Wednesday, December 22, 2010

It wasn't very quiet after all ...

This Christmas Eve, at many candlelight Communion services, it will become very still while many are moved deeply as they listen to someone sing, "Silent night, holy night, all is calm, all is bright ..."

But it wasn't quite so quiet that very first Christmas night.

As the Word became flesh (John 1:14), an angel just had to tell someone. The angel proclaimed the grand wonder of the birth of Christ to shepherds. Heaven became so excited by the angel's proclamation that the armies of God burst out in praise! Just look how loud that first Christmas was, as described in Luke 2:

"8 That night there were shepherds staying in the fields nearby, guarding their flocks of sheep. 9 Suddenly, an angel of the Lord appeared among them, and the radiance of the Lord’s glory surrounded them. They were terrified, 10 but the angel reassured them. 'Don’t be afraid!' he said. 'I bring you good news that will bring great joy to all people. 11 The Savior—yes, the Messiah, the Lord—has been born today in Bethlehem, the city of David! 12 And you will recognize him by this sign: You will find a baby wrapped snugly in strips of cloth, lying in a manger."

"13 Suddenly, the angel was joined by a vast host of others—the armies of heaven—praising God and saying,

"14 Glory to God in highest heaven,
and peace on earth to those with whom God is pleased.”
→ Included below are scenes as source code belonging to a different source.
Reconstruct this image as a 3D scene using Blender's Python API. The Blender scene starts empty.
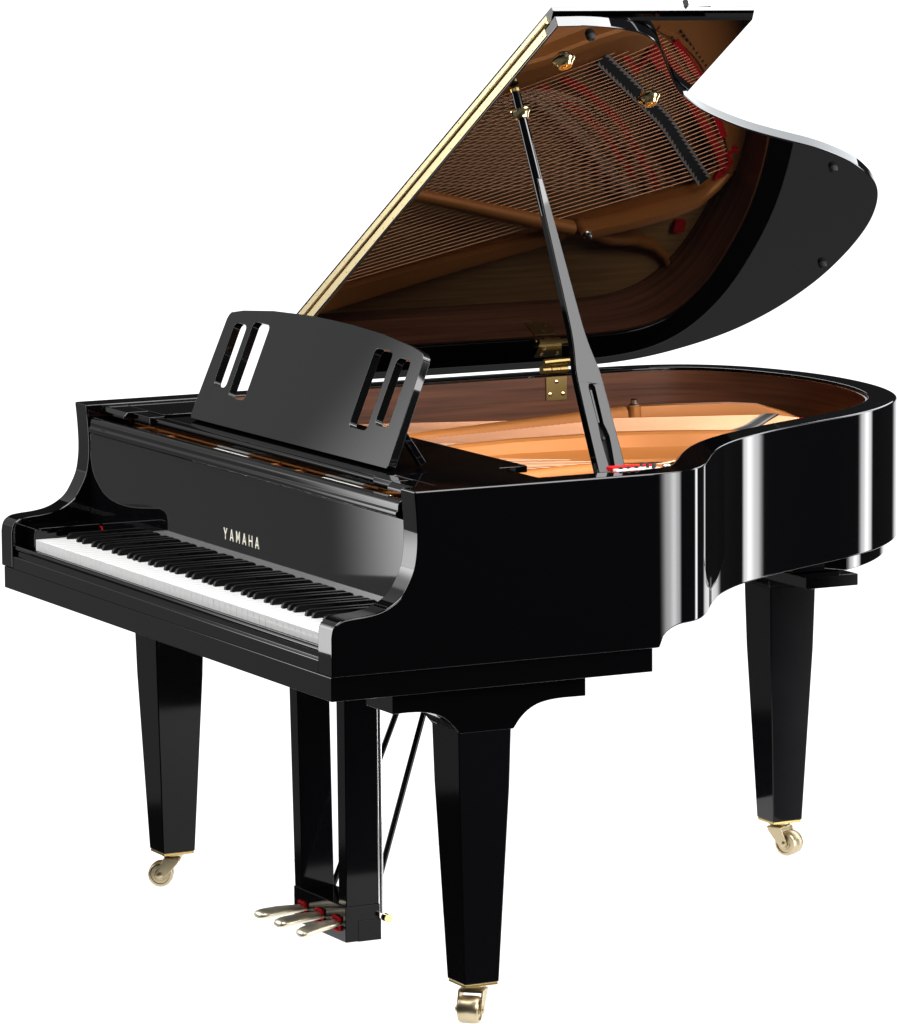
import bpy, bmesh, math, random
from math import sin, cos, pi, radians as RAD
from mathutils import Vector as V, Matrix
from mathutils.geometry import tessellate_polygon
random.seed(7)
sc = bpy.context.scene
COL = sc.collection

# ------------------------------------------------------------------ materials
def mat(name, base=(0.8, 0.8, 0.8), rough=0.4, metal=0.0, spec=0.5, coat=0.0, ior=1.5):
    m = bpy.data.materials.new(name); m.use_nodes = True
    b = m.node_tree.nodes['Principled BSDF']
    b.inputs['Base Color'].default_value = (*base, 1)
    b.inputs['Roughness'].default_value = rough
    b.inputs['Metallic'].default_value = metal
    b.inputs['Specular IOR Level'].default_value = spec
    b.inputs['IOR'].default_value = ior
    b.inputs['Coat Weight'].default_value = coat
    return m
def N(m, t): return m.node_tree.nodes.new(t)
def L(m, a, b): m.node_tree.links.new(a, b)
def bsdf(m): return m.node_tree.nodes['Principled BSDF']
def noise_bump(m, scale=300, strength=0.05, dist=0.001, stretch=(1, 1, 1)):
    tc = N(m, 'ShaderNodeTexCoord'); mp = N(m, 'ShaderNodeMapping'); n = N(m, 'ShaderNodeTexNoise'); bp = N(m, 'ShaderNodeBump')
    mp.inputs['Scale'].default_value = stretch
    n.inputs['Scale'].default_value = scale; n.inputs['Detail'].default_value = 4
    bp.inputs['Strength'].default_value = strength; bp.inputs['Distance'].default_value = dist
    L(m, tc.outputs['Object'], mp.inputs['Vector']); L(m, mp.outputs['Vector'], n.inputs['Vector'])
    L(m, n.outputs['Fac'], bp.inputs['Height']); L(m, bp.outputs['Normal'], bsdf(m).inputs['Normal'])
    return n
def noise_color(m, c1, c2, scale, stretch, detail=5, lo=0.35, hi=0.65, coord='Object'):
    tc = N(m, 'ShaderNodeTexCoord'); mp = N(m, 'ShaderNodeMapping'); n = N(m, 'ShaderNodeTexNoise'); r = N(m, 'ShaderNodeValToRGB')
    mp.inputs['Scale'].default_value = stretch
    n.inputs['Scale'].default_value = scale; n.inputs['Detail'].default_value = detail
    r.color_ramp.elements[0].position = lo; r.color_ramp.elements[1].position = hi
    r.color_ramp.elements[0].color = (*c1, 1); r.color_ramp.elements[1].color = (*c2, 1)
    L(m, tc.outputs[coord], mp.inputs['Vector']); L(m, mp.outputs['Vector'], n.inputs['Vector'])
    L(m, n.outputs['Fac'], r.inputs['Fac']); L(m, r.outputs['Color'], bsdf(m).inputs['Base Color'])
    return r
def noise_rough(m, a, b, scale):
    tc = N(m, 'ShaderNodeTexCoord'); n = N(m, 'ShaderNodeTexNoise'); r = N(m, 'ShaderNodeMapRange')
    n.inputs['Scale'].default_value = scale; n.inputs['Detail'].default_value = 5
    r.inputs['From Min'].default_value = 0.3; r.inputs['From Max'].default_value = 0.7
    r.inputs['To Min'].default_value = a; r.inputs['To Max'].default_value = b
    L(m, tc.outputs['Object'], n.inputs['Vector']); L(m, n.outputs['Fac'], r.inputs['Value']); L(m, r.outputs['Result'], bsdf(m).inputs['Roughness'])

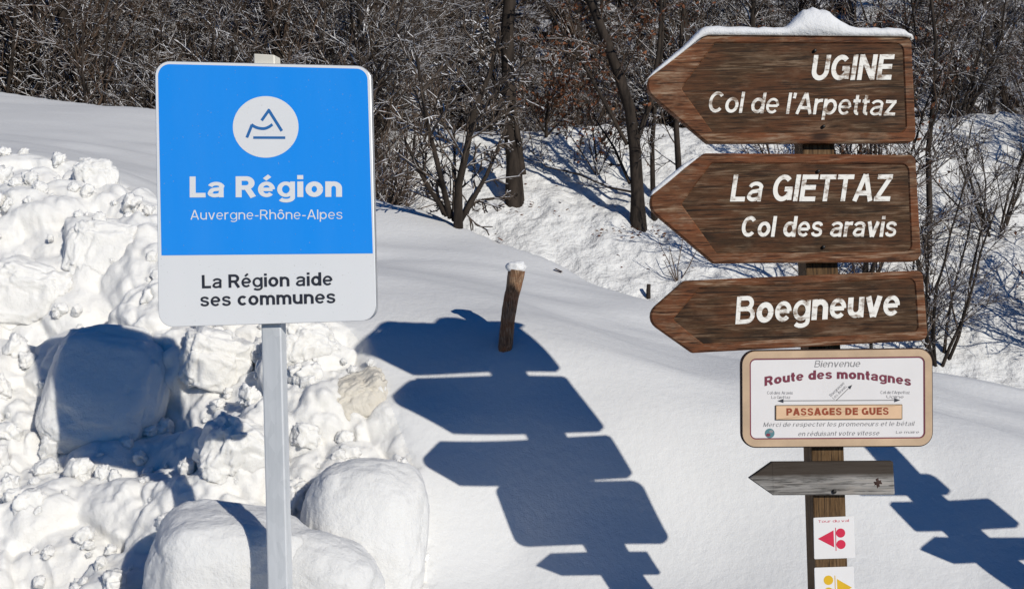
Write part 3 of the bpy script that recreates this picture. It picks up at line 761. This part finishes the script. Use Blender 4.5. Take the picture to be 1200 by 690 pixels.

From that time forward, many would be so moved by Christ they simply would have to tell others. We see it in Acts 4, as Peter and John are warned to stop teaching in the name of Jesus. Their response to the religious leaders is recorded in verses 19 and 20:

"19 But Peter and John replied, 'Do you think God wants us to obey you rather than him? 20 We cannot stop telling about everything we have seen and heard'."

When we see what God has done in the giving of His Son as a Savior for the world, we are compelled to tell others of such immeasurable love and grace, and it moves us not to silence but to loud praise and rejoicing!

Is this how you share Christmas ... by telling others of God's gift of His Son? As you consider Christmas, does it stir you to rejoicing and praising God? Or is it just another silent, calm night?